__AIM OF THE EXERCISE__. Omit all images. Transcribe the rest of the material below exactly.

------------------------------------------------------------------------

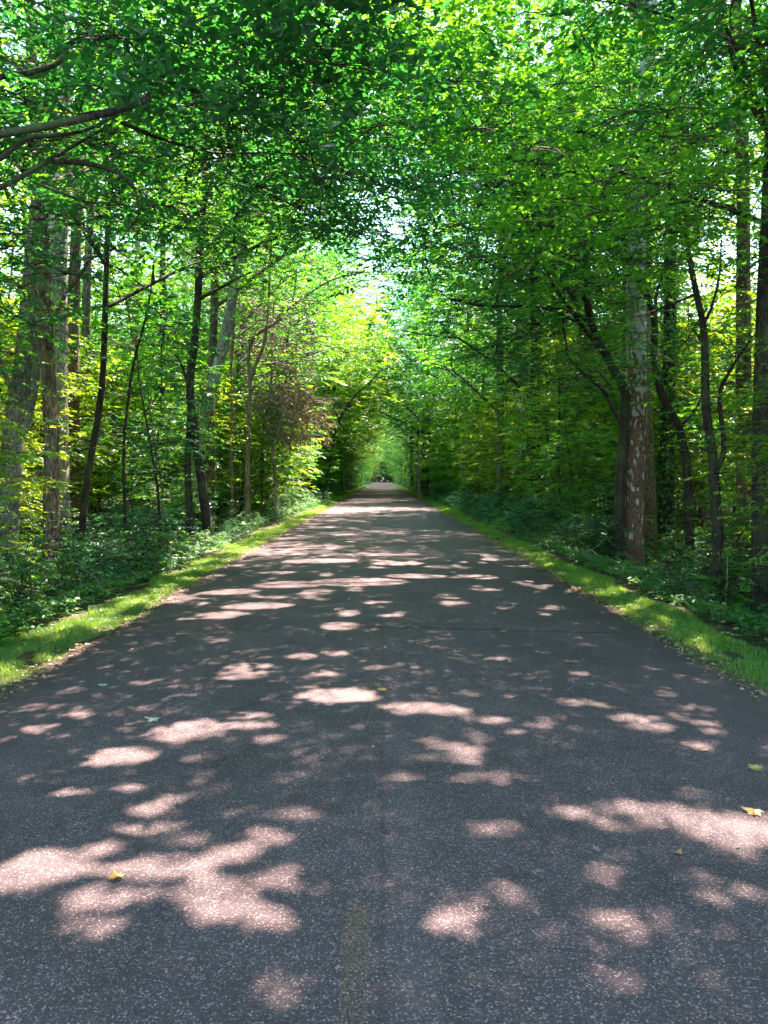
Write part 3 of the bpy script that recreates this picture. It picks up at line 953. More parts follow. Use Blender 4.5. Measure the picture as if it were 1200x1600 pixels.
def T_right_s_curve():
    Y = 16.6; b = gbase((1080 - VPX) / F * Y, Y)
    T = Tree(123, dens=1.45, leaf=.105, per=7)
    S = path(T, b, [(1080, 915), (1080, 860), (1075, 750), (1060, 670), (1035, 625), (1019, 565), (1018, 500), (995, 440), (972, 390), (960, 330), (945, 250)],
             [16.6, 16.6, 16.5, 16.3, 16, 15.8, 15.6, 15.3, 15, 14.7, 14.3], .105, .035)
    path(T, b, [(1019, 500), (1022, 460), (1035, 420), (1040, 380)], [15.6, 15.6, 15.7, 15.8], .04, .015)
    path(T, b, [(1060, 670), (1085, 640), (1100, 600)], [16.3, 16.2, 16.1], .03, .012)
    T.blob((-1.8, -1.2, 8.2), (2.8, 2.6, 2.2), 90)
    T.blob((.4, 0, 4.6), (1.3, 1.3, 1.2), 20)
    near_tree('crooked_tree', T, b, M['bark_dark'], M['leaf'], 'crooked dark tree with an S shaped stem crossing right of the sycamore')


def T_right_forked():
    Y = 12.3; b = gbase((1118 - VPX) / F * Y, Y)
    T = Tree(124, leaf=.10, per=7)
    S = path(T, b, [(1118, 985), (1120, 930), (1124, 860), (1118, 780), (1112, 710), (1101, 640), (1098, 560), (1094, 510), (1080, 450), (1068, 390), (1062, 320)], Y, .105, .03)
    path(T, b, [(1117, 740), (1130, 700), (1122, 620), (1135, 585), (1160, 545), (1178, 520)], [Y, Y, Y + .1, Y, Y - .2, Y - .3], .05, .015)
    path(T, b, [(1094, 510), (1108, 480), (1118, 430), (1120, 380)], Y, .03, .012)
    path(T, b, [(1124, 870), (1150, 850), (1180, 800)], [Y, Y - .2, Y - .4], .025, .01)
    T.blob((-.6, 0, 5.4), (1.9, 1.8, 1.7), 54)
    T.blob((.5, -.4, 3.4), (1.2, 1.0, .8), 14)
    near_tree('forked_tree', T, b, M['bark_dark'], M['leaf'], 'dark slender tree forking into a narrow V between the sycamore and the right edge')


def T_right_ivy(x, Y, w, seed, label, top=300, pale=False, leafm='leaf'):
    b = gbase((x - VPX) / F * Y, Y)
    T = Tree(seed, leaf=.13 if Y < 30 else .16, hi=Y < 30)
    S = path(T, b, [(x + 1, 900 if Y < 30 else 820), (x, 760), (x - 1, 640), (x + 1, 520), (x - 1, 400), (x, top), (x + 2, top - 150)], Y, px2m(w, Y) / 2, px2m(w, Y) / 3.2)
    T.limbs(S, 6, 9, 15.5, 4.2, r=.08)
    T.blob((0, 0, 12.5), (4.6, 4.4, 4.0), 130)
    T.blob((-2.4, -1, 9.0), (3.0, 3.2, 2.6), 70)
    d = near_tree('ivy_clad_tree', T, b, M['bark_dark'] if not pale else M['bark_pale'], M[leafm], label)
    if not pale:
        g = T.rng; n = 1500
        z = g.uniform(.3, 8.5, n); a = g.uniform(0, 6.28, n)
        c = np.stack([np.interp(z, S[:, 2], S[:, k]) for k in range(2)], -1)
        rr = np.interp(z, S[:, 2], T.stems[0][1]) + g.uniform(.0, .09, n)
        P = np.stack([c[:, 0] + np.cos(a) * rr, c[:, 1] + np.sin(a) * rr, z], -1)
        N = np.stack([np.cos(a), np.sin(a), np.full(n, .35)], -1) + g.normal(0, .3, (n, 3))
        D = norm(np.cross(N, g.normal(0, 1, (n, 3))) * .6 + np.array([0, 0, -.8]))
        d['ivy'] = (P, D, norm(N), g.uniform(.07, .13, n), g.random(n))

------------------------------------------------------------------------

__CORRECT ANSWER__.
Write part 3 of the bpy script that recreates this picture. It picks up at line 953. More parts follow. Use Blender 4.5. Measure the picture as if it were 1200x1600 pixels.
def T_right_s_curve():
    Y = 16.6; b = gbase((1080 - VPX) / F * Y, Y)
    T = Tree(123, dens=1.45, leaf=.105, per=7)
    S = path(T, b, [(1080, 915), (1080, 860), (1075, 750), (1060, 670), (1035, 625), (1019, 565), (1018, 500), (995, 440), (972, 390), (960, 330), (945, 250)],
             [16.6, 16.6, 16.5, 16.3, 16, 15.8, 15.6, 15.3, 15, 14.7, 14.3], .105, .035)
    path(T, b, [(1019, 500), (1022, 460), (1035, 420), (1040, 380)], [15.6, 15.6, 15.7, 15.8], .04, .015)
    path(T, b, [(1060, 670), (1085, 640), (1100, 600)], [16.3, 16.2, 16.1], .03, .012)
    T.blob((-1.8, -1.2, 8.2), (2.8, 2.6, 2.2), 90)
    T.blob((.4, 0, 4.6), (1.3, 1.3, 1.2), 20)
    near_tree('crooked_tree', T, b, M['bark_dark'], M['leaf'], 'crooked dark tree with an S shaped stem crossing right of the sycamore')


def T_right_forked():
    Y = 12.3; b = gbase((1118 - VPX) / F * Y, Y)
    T = Tree(124, leaf=.10, per=7)
    S = path(T, b, [(1118, 985), (1120, 930), (1124, 860), (1118, 780), (1112, 710), (1101, 640), (1098, 560), (1094, 510), (1080, 450), (1068, 390), (1062, 320)], Y, .105, .03)
    path(T, b, [(1117, 740), (1130, 700), (1122, 620), (1135, 585), (1160, 545), (1178, 520)], [Y, Y, Y + .1, Y, Y - .2, Y - .3], .05, .015)
    path(T, b, [(1094, 510), (1108, 480), (1118, 430), (1120, 380)], Y, .03, .012)
    path(T, b, [(1124, 870), (1150, 850), (1180, 800)], [Y, Y - .2, Y - .4], .025, .01)
    T.blob((-.6, 0, 5.4), (1.9, 1.8, 1.7), 54)
    T.blob((.5, -.4, 3.4), (1.2, 1.0, .8), 14)
    near_tree('forked_tree', T, b, M['bark_dark'], M['leaf'], 'dark slender tree forking into a narrow V between the sycamore and the right edge')


def T_right_ivy(x, Y, w, seed, label, top=300, pale=False, leafm='leaf'):
    b = gbase((x - VPX) / F * Y, Y)
    T = Tree(seed, leaf=.13 if Y < 30 else .16, hi=Y < 30)
    S = path(T, b, [(x + 1, 900 if Y < 30 else 820), (x, 760), (x - 1, 640), (x + 1, 520), (x - 1, 400), (x, top), (x + 2, top - 150)], Y, px2m(w, Y) / 2, px2m(w, Y) / 3.2)
    T.limbs(S, 6, 9, 15.5, 4.2, r=.08)
    T.blob((0, 0, 12.5), (4.6, 4.4, 4.0), 130)
    T.blob((-2.4, -1, 9.0), (3.0, 3.2, 2.6), 70)
    d = near_tree('ivy_clad_tree', T, b, M['bark_dark'] if not pale else M['bark_pale'], M[leafm], label)
    if not pale:
        g = T.rng; n = 1500
        z = g.uniform(.3, 8.5, n); a = g.uniform(0, 6.28, n)
        c = np.stack([np.interp(z, S[:, 2], S[:, k]) for k in range(2)], -1)
        rr = np.interp(z, S[:, 2], T.stems[0][1]) + g.uniform(.0, .09, n)
        P = np.stack([c[:, 0] + np.cos(a) * rr, c[:, 1] + np.sin(a) * rr, z], -1)
        N = np.stack([np.cos(a), np.sin(a), np.full(n, .35)], -1) + g.normal(0, .3, (n, 3))
        D = norm(np.cross(N, g.normal(0, 1, (n, 3))) * .6 + np.array([0, 0, -.8]))
        d['ivy'] = (P, D, norm(N), g.uniform(.07, .13, n), g.random(n))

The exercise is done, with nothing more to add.